Viciously expelled from the womb some years ago, Elmo has studied various arts of regression in an attempt to re-enter that happy land. His quest for a 50-foot woman frustrated, he now lives in a sensory deprivation tank, hoping to re-experience that original moment of coital fruition (the little bang) and snap out of this troublesome existence. During the enthusiasm of the Reagan Revolution, Elmo attempted to found a school of dadaist psychoanalysis which came to precisely nothing. With this success under his belt (and little else, it is rumoured), he began a series of thought experiments designed to bring about spontaneous evolution into a creature of light.
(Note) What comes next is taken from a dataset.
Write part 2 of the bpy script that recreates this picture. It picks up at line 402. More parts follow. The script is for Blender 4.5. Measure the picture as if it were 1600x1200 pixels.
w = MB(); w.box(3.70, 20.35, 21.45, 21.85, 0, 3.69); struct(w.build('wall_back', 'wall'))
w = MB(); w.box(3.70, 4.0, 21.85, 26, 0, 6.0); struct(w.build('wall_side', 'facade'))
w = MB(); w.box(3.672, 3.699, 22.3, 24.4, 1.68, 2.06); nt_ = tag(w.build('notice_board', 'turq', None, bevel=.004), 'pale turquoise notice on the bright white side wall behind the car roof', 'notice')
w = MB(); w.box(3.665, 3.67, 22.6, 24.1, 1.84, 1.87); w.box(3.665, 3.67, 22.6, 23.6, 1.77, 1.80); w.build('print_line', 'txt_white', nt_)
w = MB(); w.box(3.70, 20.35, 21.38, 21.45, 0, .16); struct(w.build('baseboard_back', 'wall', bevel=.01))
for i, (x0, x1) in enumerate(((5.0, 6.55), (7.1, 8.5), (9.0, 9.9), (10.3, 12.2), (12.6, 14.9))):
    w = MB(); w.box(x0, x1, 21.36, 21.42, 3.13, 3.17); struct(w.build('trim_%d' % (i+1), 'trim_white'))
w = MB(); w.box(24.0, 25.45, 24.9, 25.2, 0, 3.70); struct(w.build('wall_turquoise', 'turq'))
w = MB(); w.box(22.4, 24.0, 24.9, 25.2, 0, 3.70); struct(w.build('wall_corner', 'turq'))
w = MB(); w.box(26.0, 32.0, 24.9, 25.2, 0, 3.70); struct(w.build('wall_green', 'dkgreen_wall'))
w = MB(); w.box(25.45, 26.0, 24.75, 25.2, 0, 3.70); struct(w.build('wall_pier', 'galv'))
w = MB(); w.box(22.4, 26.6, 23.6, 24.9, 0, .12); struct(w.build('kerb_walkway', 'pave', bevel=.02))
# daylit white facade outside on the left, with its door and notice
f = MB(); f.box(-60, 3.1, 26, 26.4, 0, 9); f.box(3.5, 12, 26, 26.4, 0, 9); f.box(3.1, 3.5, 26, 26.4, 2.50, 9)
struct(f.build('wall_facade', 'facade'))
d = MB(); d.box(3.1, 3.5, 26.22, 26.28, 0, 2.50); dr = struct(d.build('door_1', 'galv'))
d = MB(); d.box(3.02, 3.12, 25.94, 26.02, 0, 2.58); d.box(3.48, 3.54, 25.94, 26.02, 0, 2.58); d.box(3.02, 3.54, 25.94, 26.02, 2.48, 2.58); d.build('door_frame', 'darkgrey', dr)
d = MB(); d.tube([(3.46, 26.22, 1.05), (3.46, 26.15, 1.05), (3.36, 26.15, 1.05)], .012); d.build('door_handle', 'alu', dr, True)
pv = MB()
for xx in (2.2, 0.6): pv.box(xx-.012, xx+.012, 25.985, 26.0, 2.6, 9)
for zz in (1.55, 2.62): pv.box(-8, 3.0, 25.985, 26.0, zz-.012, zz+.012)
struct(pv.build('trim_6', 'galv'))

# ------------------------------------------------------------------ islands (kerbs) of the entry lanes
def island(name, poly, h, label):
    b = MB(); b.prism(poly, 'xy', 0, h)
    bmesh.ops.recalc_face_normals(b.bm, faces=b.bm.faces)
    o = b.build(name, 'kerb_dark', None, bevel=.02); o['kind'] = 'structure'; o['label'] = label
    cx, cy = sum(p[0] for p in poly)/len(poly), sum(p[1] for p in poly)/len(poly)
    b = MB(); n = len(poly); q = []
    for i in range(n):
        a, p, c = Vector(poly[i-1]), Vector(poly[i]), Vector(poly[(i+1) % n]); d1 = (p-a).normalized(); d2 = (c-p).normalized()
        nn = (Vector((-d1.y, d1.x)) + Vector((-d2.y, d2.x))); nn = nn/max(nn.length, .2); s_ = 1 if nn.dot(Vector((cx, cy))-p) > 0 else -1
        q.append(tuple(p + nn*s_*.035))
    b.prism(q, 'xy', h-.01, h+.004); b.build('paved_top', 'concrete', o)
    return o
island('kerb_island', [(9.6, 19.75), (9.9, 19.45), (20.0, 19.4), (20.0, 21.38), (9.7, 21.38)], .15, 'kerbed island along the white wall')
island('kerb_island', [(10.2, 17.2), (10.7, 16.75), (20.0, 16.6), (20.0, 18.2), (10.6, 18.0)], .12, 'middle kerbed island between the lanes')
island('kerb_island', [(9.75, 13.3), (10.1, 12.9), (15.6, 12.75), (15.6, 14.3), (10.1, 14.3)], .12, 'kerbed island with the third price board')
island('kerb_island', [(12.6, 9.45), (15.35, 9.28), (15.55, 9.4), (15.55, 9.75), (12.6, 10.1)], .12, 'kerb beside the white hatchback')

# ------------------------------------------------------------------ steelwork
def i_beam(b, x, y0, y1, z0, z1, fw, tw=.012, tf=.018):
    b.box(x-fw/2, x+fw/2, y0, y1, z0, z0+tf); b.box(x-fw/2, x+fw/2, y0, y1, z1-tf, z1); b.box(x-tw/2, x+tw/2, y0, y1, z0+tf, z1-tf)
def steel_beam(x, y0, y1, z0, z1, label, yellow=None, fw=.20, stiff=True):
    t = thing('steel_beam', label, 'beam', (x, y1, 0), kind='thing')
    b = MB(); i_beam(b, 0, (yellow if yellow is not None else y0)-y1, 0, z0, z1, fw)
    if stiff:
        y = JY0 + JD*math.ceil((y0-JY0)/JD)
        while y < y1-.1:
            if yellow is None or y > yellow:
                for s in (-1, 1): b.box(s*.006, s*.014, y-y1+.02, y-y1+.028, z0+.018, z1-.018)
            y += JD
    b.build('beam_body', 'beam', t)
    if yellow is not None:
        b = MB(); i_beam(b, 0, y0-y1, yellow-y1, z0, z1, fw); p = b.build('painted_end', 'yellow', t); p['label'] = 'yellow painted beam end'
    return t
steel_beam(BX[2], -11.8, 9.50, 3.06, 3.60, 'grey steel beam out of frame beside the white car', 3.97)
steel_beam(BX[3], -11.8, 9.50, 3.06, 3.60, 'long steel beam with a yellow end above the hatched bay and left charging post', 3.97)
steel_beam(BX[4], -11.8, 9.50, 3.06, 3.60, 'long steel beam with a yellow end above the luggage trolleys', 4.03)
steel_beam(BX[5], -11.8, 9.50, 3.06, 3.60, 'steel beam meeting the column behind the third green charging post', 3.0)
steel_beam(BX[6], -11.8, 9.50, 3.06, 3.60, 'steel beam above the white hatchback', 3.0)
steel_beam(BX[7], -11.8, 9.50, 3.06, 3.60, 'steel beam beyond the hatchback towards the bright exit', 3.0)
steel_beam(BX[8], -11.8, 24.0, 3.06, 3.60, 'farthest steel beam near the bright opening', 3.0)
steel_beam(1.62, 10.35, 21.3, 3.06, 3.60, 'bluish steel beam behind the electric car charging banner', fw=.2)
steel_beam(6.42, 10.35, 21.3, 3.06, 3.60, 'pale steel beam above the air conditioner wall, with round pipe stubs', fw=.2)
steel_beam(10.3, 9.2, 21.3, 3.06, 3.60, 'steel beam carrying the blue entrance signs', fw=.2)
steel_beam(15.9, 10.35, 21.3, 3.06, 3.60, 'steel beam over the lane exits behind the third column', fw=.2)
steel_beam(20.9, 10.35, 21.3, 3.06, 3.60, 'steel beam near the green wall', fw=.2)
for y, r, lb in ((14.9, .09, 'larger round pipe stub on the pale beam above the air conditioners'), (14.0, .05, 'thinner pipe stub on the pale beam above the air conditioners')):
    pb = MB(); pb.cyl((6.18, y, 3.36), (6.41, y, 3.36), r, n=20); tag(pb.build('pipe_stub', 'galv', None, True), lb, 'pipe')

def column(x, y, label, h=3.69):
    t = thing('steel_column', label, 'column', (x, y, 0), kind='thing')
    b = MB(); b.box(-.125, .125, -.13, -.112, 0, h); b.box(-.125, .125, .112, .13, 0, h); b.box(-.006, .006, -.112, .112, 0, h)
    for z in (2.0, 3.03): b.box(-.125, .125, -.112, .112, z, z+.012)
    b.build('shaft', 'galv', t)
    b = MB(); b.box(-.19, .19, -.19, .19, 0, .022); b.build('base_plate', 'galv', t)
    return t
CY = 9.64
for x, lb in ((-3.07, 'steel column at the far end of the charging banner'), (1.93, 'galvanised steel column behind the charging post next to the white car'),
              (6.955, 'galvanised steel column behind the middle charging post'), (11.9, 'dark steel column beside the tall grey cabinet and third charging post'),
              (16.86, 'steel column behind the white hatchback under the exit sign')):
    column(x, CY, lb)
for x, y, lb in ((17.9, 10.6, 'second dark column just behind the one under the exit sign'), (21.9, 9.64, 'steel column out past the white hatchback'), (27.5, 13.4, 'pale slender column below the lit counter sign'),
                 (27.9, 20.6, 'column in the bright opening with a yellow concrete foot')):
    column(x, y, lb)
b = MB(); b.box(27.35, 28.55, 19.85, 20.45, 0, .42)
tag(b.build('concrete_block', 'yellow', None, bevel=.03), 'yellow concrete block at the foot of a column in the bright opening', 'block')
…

The conclusions are to be published in installments on this website. An unsuccessful campaign in 1992 to be elected Emperor of North America resulted in his immense popularity amongst speakers of Esperanto. Or so he imagines. Though a misanthrope, or "hater of people", he assures us that it is himself he hates the most, and his vitriolic address to the public is therefore a pathetic facsilimie of love. He is a good boy, his mother is proud, and he is available for romantic dinners, moonlit strolls on the beach and hard-core ass-fucking. u
Elmo Fuddpucker


Lumpy the Clown
Well if it wasn’t for that minor military stint in hostile and dangerous areas, I would have a clean record. But hostile areas are where they send assholes like me that don’t look cookie cutter. If I never went I probably wouldn’t be as fucked up in the head as I am but I had seen some ridiculous stuff over there. Guys fucking things that I don’t know if were alive or dead. I mean these were fucking kids, we were all kids, we didn’t know how to act. Man I thought I had really seen it all until I spent 16 months in a POW camp, and became like the entertainment. See how much sucking with I could take, that was my captors MO, and I took it all. I fought back but with some serious mind shit, fucked up there sense of what humans can do when tested. So I walked, now I stand up straight, and think life is the cat’s ass, I just hadn’t seen my fucked up clown face in a while. So the mirror told me everything I needed to hear. How long it had been since I tasted the salty air of a sea port. I made my way west where I ran into probably the most fucked up idea known to man, my good pal, Johnny Happy. Now see John ain’t all there, he’s got some serious crossed wire shit goin on under the hood. His name should be Retardo Montelblan, but it’s Johnny Happy.
Now Fuck All'Yall
Lumpy The Clown


Randy spills his beans.
An embarrassment, a red-death masque of shame, he is a sentimental phoenix-fledgeling who gets busted for absent-mindedly singing Elton John tunes at the urinal -- and by men who flush thrice in a single crap. He looses the booze gryphon on his liver daily to appear amusing -- even charming -- instead of pathetic. Some fall for it, but his entrails never regenerate. Home-educated by his mother in self-help maxims, then cross-trained in the catechism and riverside baptist revivals, he was relentlessly threshed in adolescence by hooligans who ligated him for his name and his sense of grace, confusing him sexually and ethically. Excommunicated from the Anglican church at twenty, he is hard and a dangerous person to know; he inspires exhaustion, self-esteem, nausea, and the nurturing instinct. Nothing is scarier than a wounded baby who appears a normal -- even kindly -- young man.
Randy Stainer


B.L.A.Z.E.
History and present whereabouts unknown.


Unkle Slappy Nuttz is the makings of what history fears. The name alone gives off a rather retarded view of this man/myth/little debbi snack cake eating legend. if one tries to sit back and think about all evil forces from the creation of man to global warming they all come back to Unkle Slappy Nuttz. Altho Unkle could snap your neck like a twig through his computer he doesnt want to. instead he will tell you dumb ass stories about time travel and beastality and maybe interlink them like fine china in the idaho sun. Has he every done what he will/has spoke about? Who knows, in all honesty hes a son of a bitch and i pray he dies from herpes.